Le 10 mars, le leader de l’Union des forces démocratiques de Guinée a limogé, coup sur coup, le trésorier national et le coordinateur des fédérations de l’intérieur du parti. L’opération coup de balai intervient dans un contexte de crises sans précédent. Décryptage.

Cellou Dalein Diallo n’a pas attendu la sortie du décret de nomination de ses « traîtres », pour les congédier (de leurs postes). « Mr Kalémodou YANSANÉ, Vice-Président chargé des Affaires Économiques et Financières, est nommé, à titre intérimaire, cumulativement à ses fonctions, Trésorier National du Parti en remplacement de Mr Mamadou Maladho DIALLO », annonce la première décision. La seconde, prise concomitamment, complète : « Mr Abdoulaye BAH, Conseiller Politique du Président, est nommé Coordinateur des Fédérations de l’intérieur en remplacement de Mr Mamadou Cellou BALDÉ. »
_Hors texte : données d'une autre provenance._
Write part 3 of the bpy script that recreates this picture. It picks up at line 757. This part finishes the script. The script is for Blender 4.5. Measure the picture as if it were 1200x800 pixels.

Les décisions, signées d’une main ferme du leader de l’UFDG quoiqu’en exil, ne sont pas motivées. Elles se contentent d’acter leur remplacement. Si Maladho Diallo et Cellou Baldé siègent au Conseil politique, ils devaient leurs postes à la seule discrétion de celui qui vient de les relever. Ce dernier peut donc arguer l’avoir fait à sa discrétion. Sauf qu’il n’y a pas de feu sans fumée. Une semaine auparavant, la direction nationale de l’Union des forces démocratiques de Guinée s’était fendue d’un communiqué caustique pour vilipender une rencontre discrète, le 27 février, entre les limogés et le président de la transition, le général Mamadi Doumbouya.

Une mesure qui divise

Ledit communiqué s’offusquait « d’une politique de débauchage des cadres de l’UFDG initiée par le CNRD », à l’insu du parti. « L’UFDG tirera toutes les conséquences de la participation, plus que suspecte, de ses cadres à cette rencontre avec le Président de la Transition », martelait le même document qui, de l’avis de certaines sources internes, n’émanerait que d’une poignée de personnes. Sa publication, le ton employé, diviseraient au sein de l’UFDG où on peine à solder le contentieux résultant de l’exclusion jugée illégale d’Ousmane Gaoual Diallo. Comme ce dernier, les mis en cause n’ont pas été entendus. Chose que le Conseil politique n’aurait pas apprécié.  

Le choix de Kalémodou Yansané pour assurer l’intérim du trésorier national est perçu comme une « confirmation. Depuis 2018, c’était lui en réalité le vrai titulaire du poste. » Maladho Diallo, selon nos informations, ne faisait pas partie du quatuor de signataires du compte bancaire de l’UFDG, composé donc du vice-président chargé des Affaires économiques et financières, de Fodé Oussou Fofana, vice-président chargé des Affaires sociales et juridiques, du secrétaire exécutif, Aliou Condé et de l’ancienne députée Mariama Tata Bah.

L’UFDG balloté entre deux courants

Quant à Cellou Baldé, ce n’est plus la grande confiance avec son homonyme de président du parti. Et ce depuis qu’il a signé, avec Ousmane Gaoual Diallo et Ibrahima Chérif Bah, une tribune prônant l’apaisement. C’était en juin 2021, après sept mois d’incarcération à la Maison centrale. « Nous pensons qu’il est temps que chaque Guinéen prenne résolument l’engagement de promouvoir l’exercice d’une démocratie apaisée, l’unité et la réconciliation de tous les fils et filles de notre Guinée », écrivaient-ils. « La position de l’UFDG par rapport au dialogue politique relève exclusivement de la Direction nationale du parti et de ses instances compétentes », répondait l’UFDG dans un communiqué publié dans la foulée.

Depuis, le temps est passé; Mamadi Doumbouya a éjecté Alpha Condé du pouvoir (quatre mois après). Mais la fracture au sein de l’UFDG ne se referme pas. Le parti est balloté entre deux courants: d’un côté, ceux qui prônent l’ouverture, le dialogue, la collaboration avec le pouvoir. De l’autre, l’aile dure, partisane du bras-de-fer. Le premier groupe, dont fait partie les limogés Maladho Diallo et Cellou Baldé, mais également leurs prédécesseurs qui ont rejoint le pouvoir comme Alpha Boubacar Bah, Souleymane Bah et Ousmane Gaoual Diallo, se dit las de compter les morts à chaque manifestation. Tandis que le second croit encore en sa capacité de braver le dispositif répressif du CNRD, pour contraindre la junte à se conformer à ses engagements de départ: organiser des élections sans candidater, pour céder le fauteil présidentiel au vainqueur.

Sauf que le rapport de force n’est plus à l’avantage de l’opposition. On n’a nullement à l’apprendre à des opposants exilés.